2)  Evaluating work from different markets: Cultural insights and context.

We need to make a point to understand the cultural context for creative done by different countries.  Creatives and marketers in developed and undeveloped countries approach their markets and their consumers differently. What one assume works on one country might not be as breakthrough in the other. Since there’s a good mix of international judges we should tap into each others knowledge that can provide some cultural relevance that’s critical to the idea.  There is a need to have an open mind in order to treat each work coming from unfamiliar markets with understanding and respect. What sounds silly for one culture may have made a tremendous impact in another. We should be awarding work that celebrates diversity so that this show can stay relevant globally. 

3) Category relevance.

Knowing which is the best category the work will be recognised in. If the campaign deserves to be more than one category than each jury should consider it on its merits – and we typically do seen strong work sweeping multiple categories each year – but when we see something 10 times we grow tried and it loses it freshness. This is a result of over entering work. 

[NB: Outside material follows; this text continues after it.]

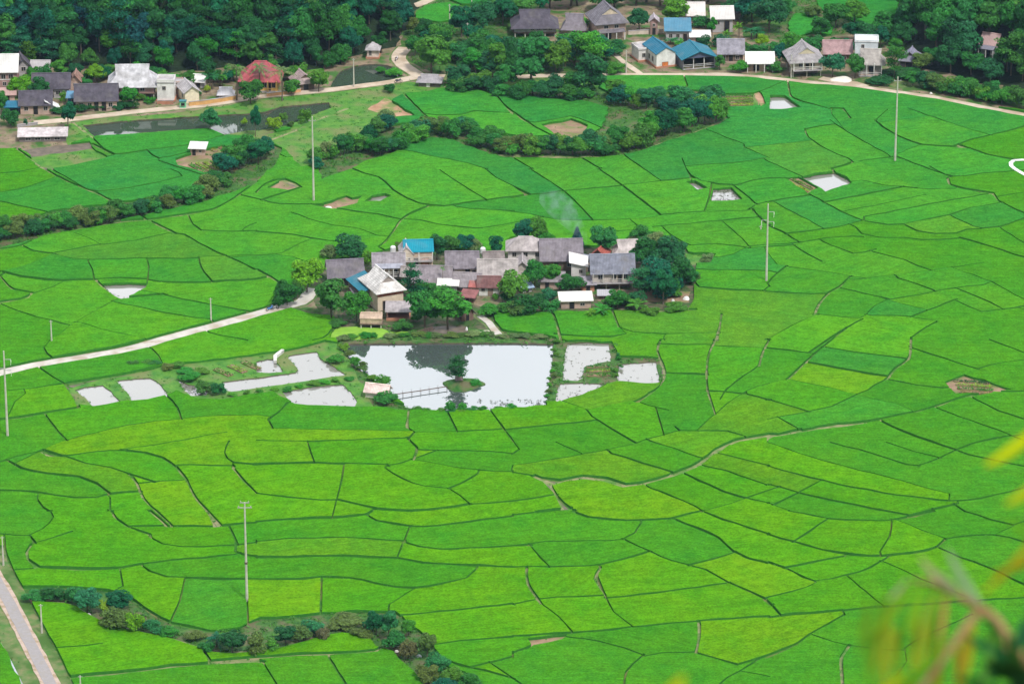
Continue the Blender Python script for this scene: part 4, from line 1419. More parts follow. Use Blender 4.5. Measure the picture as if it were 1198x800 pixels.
H('field_hut', 'small lone field hut with white roof among vegetable plots', 'hut', 231, 182, 2.9, 2.0, 1.6, 'shed', .5, -6, roof=C_WHITE, rmat='sheet', wall=C_ROSY, wmat='planks', doors=[(-.7, .7, 1.3)], win=[(.6, .7, .5, .5)])
H('village_hut', 'white lean to shed with steep pale roof at the left end of the hedge', 'shed', 62, 133, 2.5, 2.6, 1.0, 'shedl', 1.8, 15, roof=(.75, .76, .8), rmat='sheet', wall=(.6, .6, .62), doors=[(.3, .6, .9)])
H('awning', 'bright blue awning on posts beside the paved front yard', 'awning', 14, 134, 3.0, 2.2, 1.7, 'shed', .4, 0, roof=C_BLUE, rmat='sheet', wall=(.08, .1, .16), openfront=True)
H('village_hut', 'shed walled in deep blue sheeting left of the long brick house', 'shed', 86, 124, 2.3, 2.4, 1.9, 'shed', .4, 0, roof=(.1, .25, .4), rmat='sheet', wall=(.015, .10, .26), wmat='sheet', doors=[(0, .7, 1.4)])
H('village_hut', 'rusty brown lean to shed in the trees at the far left edge', 'shed', 9, 118, 3.0, 2.2, 1.4, 'shed', .6, 5, roof=(.45, .3, .28), rmat='sheet', wall=C_ROSY, doors=[(0, .8, 1.2)])
# shrine by the back pond, ruined hut at the junction
H('pond_shrine', 'pale little shrine with arched dark doorway standing over the green pond', 'shrine', 436, 69, 2.5, 2.4, 2.3, 'hip', .9, -4, roof=C_LGREY, wall=(.66, .56, .5), win=[(-.5, .8, .5, 1.1)], base=C_BRICK)
H('village_hut', 'low grey roofed roadside hut with a white door at the lane junction', 'hut', 502, 102, 4.6, 2.8, 1.3, 'half', .9, -6, roof=(0.33, .31, .34), wall=(.2, .17, .15), wmat='planks', doors=[(-.2, .8, 1.2, C_WALLW)], openfront=False, ov=.5)
# ---- upper village
H('village_house', 'long stilt house with dark half hipped roof, leftmost of the upper village', 'house', 626, 44, 9.2, 5.6, 2.7, 'half', 2.5, 2, roof=C_DARK, wall=C_LGREY, wmat='planks', stilt=1.2, win=[(-.6, .5, .8, .7), (.8, .5, .8, .7), (2.2, .5, .8, .7), (3.4, .5, .8, .7)], base=C_PLANK, ov=.8)
H('village_house', 'small grey half hipped house between the two big dark roofed stilt houses', 'house', 671, 43, 4.6, 4.2, 2.0, 'half', 2.3, -6, roof=(0.20, .18, .21), wall=C_PLANK, wmat='planks', doors=[(0, .8, 1.7)], ov=.6)
H('village_house', 'tall two storey house with steep dark hipped roof and pale front gablet', 'house', 715, 46, 6.6, 7.0, 4.1, 'half', 2.7, 14, roof=(0.18, .17, .2), wall=C_ROSY, wmat='planks', win=[(-1.2, 2.5, .9, .7), (1.2, 2.5, .9, .7)], doors=[(-.6, 1.2, 1.5)], porch=(6.0, 1.2, 2.4, C_GREY), front_gable=True, gable=C_CREAM, ov=.7)
H('village_house', 'narrow dusty pink tower house behind the dirt yard', 'house', 765, 41, 1.6, 2.2, 3.4, 'gable', .7, 0, roof=(.4, .36, .4), wall=C_PINK, win=[(0, 2.0, .5, .6)], doors=[(0, .7, 1.6)], front_gable=True)
H('village_house', 'grey walled house with faded sky blue roof above the white gabled house', 'house', 793, 49, 5.2, 4.4, 2.6, 'shed', 1.2, 0, roof=(.07, .22, .34), rmat='sheet', wall=C_LGREY, win=[(-1.6, .9, .7, .9), (0, .9, .7, .9)], doors=[(1.6, .8, 1.8)])
H('village_hut', 'low white roofed kitchen joined to the right of the faded blue roof', 'hut', 819, 52, 4.0, 2.4, 1.8, 'shed', .5, 0, roof=C_WHITE, rmat='sheet', wall=C_ROSY, doors=[(-.6, .7, 1.5)], win=[(1, .8, .6, .6)])
H('village_house', 'white roofed house just above the large round green tree', 'house', 811, 27, 4.6, 4.0, 2.0, 'gable', 1.9, 0, roof=(.68, .64, .64), rmat='sheet', wall=C_PINK, doors=[(-1, .8, 1.6)], win=[(1, .8, .7, .7)])
H('village_house', 'white roofed house with open dark doorway, right of its lookalike at the top', 'house', 845, 38, 4.6, 4.6, 3.4, 'gable', 1.7, 3, roof=(.66, .64, .64), rmat='sheet', wall=C_LGREY, doors=[(1, 1.1, 2.6)], win=[(-1, 1.8, .7, .8)])
H('village_hut', 'little grey tiled hut behind the white roofed house at the top', 'hut', 858, 24, 2.2, 2.6, 2.0, 'gable', .9, 0, roof=C_GREY, wall=C_WOOD, wmat='planks', doors=[(0, .7, 1.6)])
H('village_house', 'white gabled house with bright blue roof and one orange shutter', 'house', 779, 79, 4.4, 7.2, 3.3, 'gable', 1.2, 20, roof=C_BLUE, rmat='sheet', wall=C_WALLW, front_gable=True, base=C_BRICK, swin=[(2.2, 1.0, .8, 1.1), (4.2, 1.0, .8, 1.1)], doors=[(-.2, 1.3, 1.2, (.7, .22, .06))], ov=.25)
H('village_house', 'flat roofed white annex on the left of the orange shuttered house', 'house', 755, 72, 3.2, 4.2, 2.7, 'flat', .3, 20, roof=C_LGREY, wall=(.7, .68, .68), win=[(-.4, 1.0, .7, .9)], base=C_BRICK)
H('village_house', 'open fronted house under a wide teal blue metal roof', 'house', 818, 81, 7.4, 7.0, 2.6, 'gable', 1.4, 14, roof=(.006, .155, .24), rmat='sheet', wall=(.22, .22, .26), front_gable=True, openfront=True, posts=(4, .2, 2.5, C_WALLW, -.4), ov=.5, gable=(.1, .12, .2))
H('village_house', 'house with weathered grey corrugated roof right of the teal blue roof', 'house', 855, 74, 5.3, 4.4, 2.4, 'gable', 2.1, 0, roof=(.27, .26, .31), wall=C_WOOD, wmat='planks', win=[(-1.6, .9, .7, .8), (1.4, .9, .7, .8)], doors=[(0, .9, 1.8)], base=C_ROSY)
H('village_house', 'low house with two tier bright white roof next to the upper road', 'house', 889, 83, 5.6, 3.6, 2.4, 'gable', 1.1, 0, roof=(.72, .74, .75), rmat='sheet', wall=C_ROSY, doors=[(-.8, 1.2, 1.8)], win=[(1.6, .8, .6, .9)], porch=(5.8, 1.3, 2.5, C_WHITE))
H('village_house', 'grey hipped stilt house with pale gablet and white upper wall beside the upper road', 'house', 944, 90, 6.4, 6.4, 3.9, 'half', 2.3, 8, roof=(0.34, .32, .34), wall=(.62, .52, .44), stilt=1.7, win=[(-1.4, .6, .8, .9), (1.2, .6, .8, .9)], doors=[(0, .7, 1.5)], base=(.25, .22, .2), front_gable=True, gable=C_CREAM, posts=(4, 1.7, 3.8, C_WALLW, .8), ov=.9)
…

4) Creativity vs effectiveness.

How do we evaluate the effectiveness? Do claims like ‘we got half a million/ million/ three million Facebook likes’ matter? And is that core to the creative idea? Do we penalize entries if they just created a few prototypes as opposed to mass production? At this point of time we are not necessarily judging on mass scalability. Rather, the focus is on finding innovative ideas worth celebrating. However, if there are two equal winners, the one which managed to execute better in more markets will obviously achieve a higher score.

I’m also watching out for work that uses technology or digital platforms that bring the brand idea to life.  Executions that have the wow factor but don’t link back to brand risk irrelevance.  It’s about leveraging innovation to power the brand, not innovation for innovation’s sake.